Ordinary citizens see statistics like those above and ask why does the V.A. or the SBA guns and ammo. Behind the MAD-ness and conspiracy theories is a deep mistrust of the government. It's why there are conspiracy theories that the U.S. government is behind the mass shootings. Why would the government be behind mass shootings? To move public sentiment toward banning guns. Banning guns would allow the government to round up anyone that disagrees with its policies. The logic is circular and not provably true or false. But is it as crazy as it sounds?

U.S. track record of civil rights abuses

  • In 1787, during the debates over the framing of the Constitution, Alexander Hamilton predicted that when faced with war or other threats, America would "resort for repose and security to institutions which tend to destroy their civil and political rights. To be more safe, they, at length, become willing to run the risk of being less free."
  • In 1798, little more than a decade after the framing of the Constitution and only seven years after the Bill of Rights was ratified, Hamilton's fears were proved correct. The Sedition Act of 1798, known as the Alien and Sedition Acts, targeted immigrants and made it a crime to criticize the government. The broad terms of the law nullified the First Amendment's protection of free speech and freedom of the press. Prominent supporters of the Republican Party, many of them journalists, were arrested for criticizing the Federalists in power.
  • Over 100 years later, the U.S. government was still not big on dissent. Passed on May 16, 1918, the WWI Sedition Act made it a crime to criticize the government or the war effort.
  • Soon after was the Palmer Raids of 1919 to 1921. From Wikipedia, "The Palmer Raids were a series of raids by the United States Department of Justice to capture and arrest suspected socialists, especially anarchists and communists, and deport them from the United States."
  • During the Civil War, President Abraham Lincoln (and later Grant) suspended the writ of habeas corpus. A right that pre-dates the Magna Carta and that the U.S. Constitution includes explicitly in the Suspension Clause.  
  • What was Executive Order 9066, and what did it do? Issued by President Franklin Roosevelt on February 19, 1942, this order authorized the evacuation of all persons deemed a threat to national security from the West Coast to relocation centers further inland. In the next 6 months, over 100,000 men, women, and children of Japanese ancestry were moved to assembly centers. Later, Korematsu v. United States ruled that Executive Order 9066 was constitutional.
  • At the beginning of America's Cold War with the Soviet Union in the 1950s, Senator Joseph McCarthy and the House Un-American Activities Committee (HUAC) launched a hunt for Communist sympathizers and subversives. McCarthy's Senate committee and HUAC made sweeping accusations against individuals and organizations, often only on the evidence of unidentified informants.
  • Beginning in 1971, journalists and congressional investigation revealed that the U.S. government, through the Federal Bureau of Investigation (FBI), the Central Intelligence Agency (CIA), and other agencies, had been spying on and, in some cases, sabotaging the efforts of, civil rights and antiwar groups since the 1950s.

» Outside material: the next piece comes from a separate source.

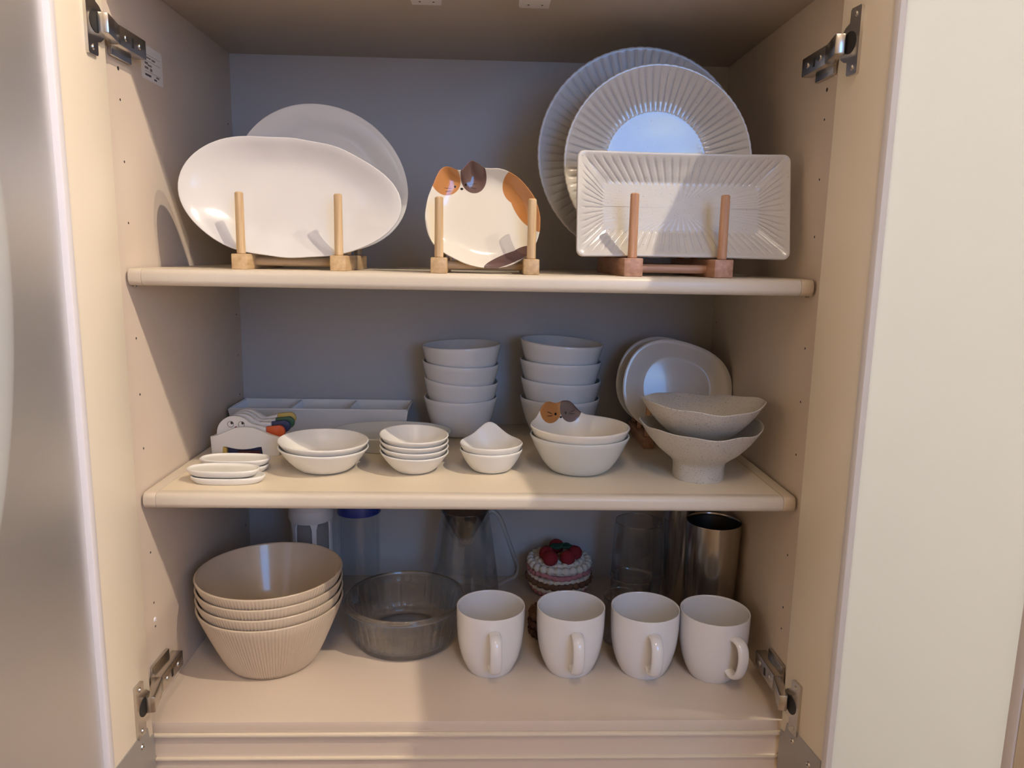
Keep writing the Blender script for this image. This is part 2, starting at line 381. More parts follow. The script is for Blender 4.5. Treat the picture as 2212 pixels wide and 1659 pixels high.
# ------------------------------------------------------------------ the cabinet
cab = tag(empty('cabinet', (W_/2, D_/2, 0)), 'cream wall cabinet standing open with frosted glass doors and three levels of dishes', 'cabinet')
def part(b, name, mat, parent=cab, smooth=35):
    o = b.build(name, mat, None, smooth)
    if parent is cab: o.parent = cab; o.matrix_parent_inverse = cab_inv
    else: o.parent = parent
    return o
bpy.context.view_layer.update(); cab_inv = Matrix.Translation((W_/2, D_/2, 0)).inverted()
sideL = part(B().box(-.018, 0, 0, D_+.012, -.018, ZC+.02, .0006), 'side_panel', 'melamine')
sideR = part(B().box(W_, W_+.018, 0, D_+.012, -.018, ZC+.02, .0006), 'side_panel', 'melamine')
part(B().box(0, W_, D_, D_+.012, -.018, ZC+.02), 'back_panel', 'back')
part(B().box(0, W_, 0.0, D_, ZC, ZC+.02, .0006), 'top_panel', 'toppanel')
part(B().box(0, W_, 0.0, D_, -.0128, 0, .0006), 'bottom_panel', 'melamine')
part(B().box(0.002, W_-.002, -.0035, .02, -.0172, -.0130, .0014), 'light_rail', 'shelf')
part(B().box(0, W_, .0015, .02, -.0432, -.0180), 'lower_panel', 'melamine')
part(B().box(0, W_, -.002, .02, -.0462, -.0432, .001), 'lower_trim', 'shelf')
part(B().box(0, W_, .0015, .02, -.11, -.0462), 'base_panel', 'melamine')
for x0, x1 in ((.0005, .012), (W_-.012, W_-.0005)):
    part(B().box(x0, x1, -.005, .0014, -.0485, -.0405, .001), 'corner_bracket', 'chrome')
for side, X, zs in ((sideL, 0.0, (.689, .6591, .5988, .5377, .418, .3575, .2978, .1783, .1185, .09)), (sideR, W_, (.6865, .6569, .5964, .537, .4172, .3575, .2972, .1783, .1141, .0877))):
    s = 1 if X == 0 else -1
    for y in (.0446, .3665):
        for z in zs:
            rr = .0021 if (z > .68 and y < .1) else .0013
            if y > .1 and z > .7: continue
            part(B().cyl((X-s*.0010, y, z), (X+s*.00015, y, z), rr, n=12), 'pin_hole', 'hole', side)
    if X == 0:
        for z in (.0985,):
            part(B().cyl((0, .044, z), (.0012, .044, z), .003, .0022, n=14), 'screw_cap', 'bead', side)
lines = [((.20, .18, .16), [(.1255, .7190, .020, .0002, 0, 'b'), (.1255, .7125, .020, .0002, 0, 'b'), (.1255, .7015, .020, .0002, 0, 'b'),
         (.128, .7157, .0045, .0011, 0, 'b'), (.116, .7160, .006, .0008, 0, 'b'), (.110, .7098, .004, .0013, 0, 'b'), (.118, .7085, .005, .0010, 0, 'b'), (.110, .7050, .0045, .0012, 0, 'b'),
         (.121, .7045, .003, .0016, 0, 'b'), (.137, .6995, .004, .0010, 0, 'b')]), ((.06, .05, .05), [(.113, .6978, .0075, .0011, 0, 'b'), (.131, .6962, .0035, .0009, 0, 'b')])]
MT['label'] = printed('printed_paper_label', (.84, .80, .75), lines, 0.5, 'yz', coat=0)
lab = part(B().prism([(.100, .7285), (.149, .7285), (.1510, .7265), (.1510, .6945), (.149, .6925), (.100, .6925), (.098, .6945), (.098, .7265)], 0, .0003, Matrix(((0, 0, 1, 0), (1, 0, 0, 0), (0, 1, 0, 0), (0, 0, 0, 1)))), 'paper_label', 'label', sideL)
lab['label'] = 'small white printed paper label'
for x0, x1 in ((.2860, .3185), (.4020, .4350)):
    c = part(B().box(x0, x1, .055, .112, ZC-.0115, ZC, .0015), 'door_catch', 'bead')
    for f in (.3, .75):
        part(B().cyl((x0+(x1-x0)*f, .100, ZC-.0117), (x0+(x1-x0)*f, .100, ZC-.010), .0012, n=10), 'screw', 'hole', c)

# doors: a = along the door from its hinge edge, o = outwards, z up
def door_frame(right):
    t = radians(98.0 if right else 92.0)
    if right: P = Vector((W_-.0126, -.005, 0)); X = Vector((-cos(t), -sin(t), 0)); Y = Vector((sin(t), -cos(t), 0))
    else: P = Vector((.0126, -.005, 0)); X = Vector((cos(t), -sin(t), 0)); Y = Vector((-sin(t), -cos(t), 0))
    return Matrix(((X.x, Y.x, 0, P.x), (X.y, Y.y, 0, P.y), (0, 0, 1, 0), (0, 0, 0, 1)))
DW, DZ0, DZ1, STL = 0.368, -0.075, 0.812, 0.079
for right in (True, False):
    T = door_frame(right)
    def dpart(b, name, mat, parent=None, smooth=35):
        b.bm.transform(T); return part(b, name, mat, parent or cab, smooth)
    far = .282
    d = B().box(0, STL, 0, .020, DZ0, DZ1, .001).box(far+.009, DW, 0, .020, DZ0, DZ1, .001).box(STL, far+.009, 0, .020, DZ1-.06, DZ1, .001).box(STL, far+.009, 0, .020, DZ0, DZ0+.02, .001)
    door = dpart(d, 'door', 'door'); door['label'] = ('right' if right else 'left')+' open door with cream frame'
    g = dpart(B().box(STL+.009, far, .004, .008, DZ0+.02, DZ1-.06), 'glass_panel', 'frosted', door); g['label'] = 'frosted glass'
    dpart(B().box(STL+.0003, STL+.009, -.0022, .0095, DZ0+.0203, DZ1-.0603, .0018), 'glass_bead', 'bead', door)
    dpart(B().box(far, far+.0087, -.0012, .0095, DZ0+.0203, DZ1-.0603, .0012), 'glass_bead', 'bead', door)
    # steel corner plate screwed to the foot of the hinge stile
    zt = .0095 if right else .0065
    pl_ = [(.0005, zt-.016), (.008, zt-.016), (.010, zt-.013), (.0125, zt-.001), (.0150, zt), (.0775, zt-.001), (.0775, -.072), (.0005, -.072)]
    Mx = Matrix(((1, 0, 0, 0), (0, 0, 1, 0), (0, 1, 0, 0), (0, 0, 0, 1)))
    cp = dpart(B().prism(pl_, -.0012, 0, Mx), 'corner_plate', 'steelplate', door)
    for a, z in ((.026, zt-.014), (.058, zt-.019)):
        dpart(B().cyl((a, -.0026, z), (a, -.0010, z), .0026, .0034, 16), 'screw', 'chrome', door)
        dpart(B().cyl((a, -.0028, z), (a, -.0022, z), .0009, n=8), 'screw_slot', 'dark', door)
    # hinges
    for zc in (.7135, .035):
        sx = (lambda x: x) if right else (lambda x: W_-x)
        def wb(b):   # mirror a piece for the left side
            if not right: b.bm.transform(Matrix(((-1, 0, 0, W_), (0, 1, 0, 0), (0, 0, 1, 0), (0, 0, 0, 1))))
            return b
        up = 1 if zc > .4 else 1
        arm = wb(B().box(W_-.0165, W_-.0035, .0165, .074, zc-.0095, zc+.0095, .0012))
        hg = part(arm, 'hinge', 'chrome'); hg['label'] = 'nickel-plated cup hinge'
        part(wb(B().box(W_-.0045, W_-.0005, .024, .066, zc-.0165, zc+.0165, .001)), 'mounting_plate', 'chrome', hg)
        link_m = Matrix.Translation((W_-.0115, .0165, zc)) @ Matrix.Rotation(radians(-12), 4, 'Z')
        part(wb(B().box(-.0052, .0045, -.040, .001, -.0092, .0092, .0014, 2, link_m)), 'hinge_arm', 'chrome', hg)
        for y in (.030, .060):
            part(wb(B().cyl((W_-.0174, y, zc), (W_-.0160, y, zc), .0030, .0036, 14)), 'screw', 'chrome', hg)
        part(wb(B().box(W_-.0169, W_-.0160, .041, .045, zc-.0055, zc+.0035)), 'adjusting_slot', 'dark', hg)
        fl = [(.0345, .0285), (.0335, .0300), (.020, .0300), (.0185, .0285), (.0180, .0175), (.012, .015), (.0065, .0095), (.0045, .003), (.0045, -.006), (.0075, -.0125), (.013, -.0162), (.0180, -.0175), (.0185, -.0285), (.020, -.0300), (.0335, -.0300), (.0345, -.0285)]
        b = B().prism([(x, z+zc) for x, z in fl], -.0030, 0, Mx); dpart(b, 'cup_flange', 'chrome', hg)
        b = B().cyl((.0200, -.0034, zc), (.0200, -.0005, zc), .0100, n=24); dpart(b, 'hinge_cup', 'dark', hg)
        for z in (zc+.0235, zc-.0235):
            dpart(B().cyl((.0265, -.0042, z), (.0265, -.0020, z), .0020, .0034, 14), 'screw', 'chrome', hg)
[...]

So, why are young white males killing children?

Since 1982, an astonishing 123 mass shootings have been carried out in the United States by male shooters around age 17. Between 1970 and June 16, 2020, 175 school shootings were perpetrated by 17-year-olds. 16-year-olds committed the second-highest number of school shootings, with 163 shootings. Why?

I hope what I have outlined above helps answer a few questions and put the current state of America into some context. However, this last question, why are kids killing kids? I wish I knew.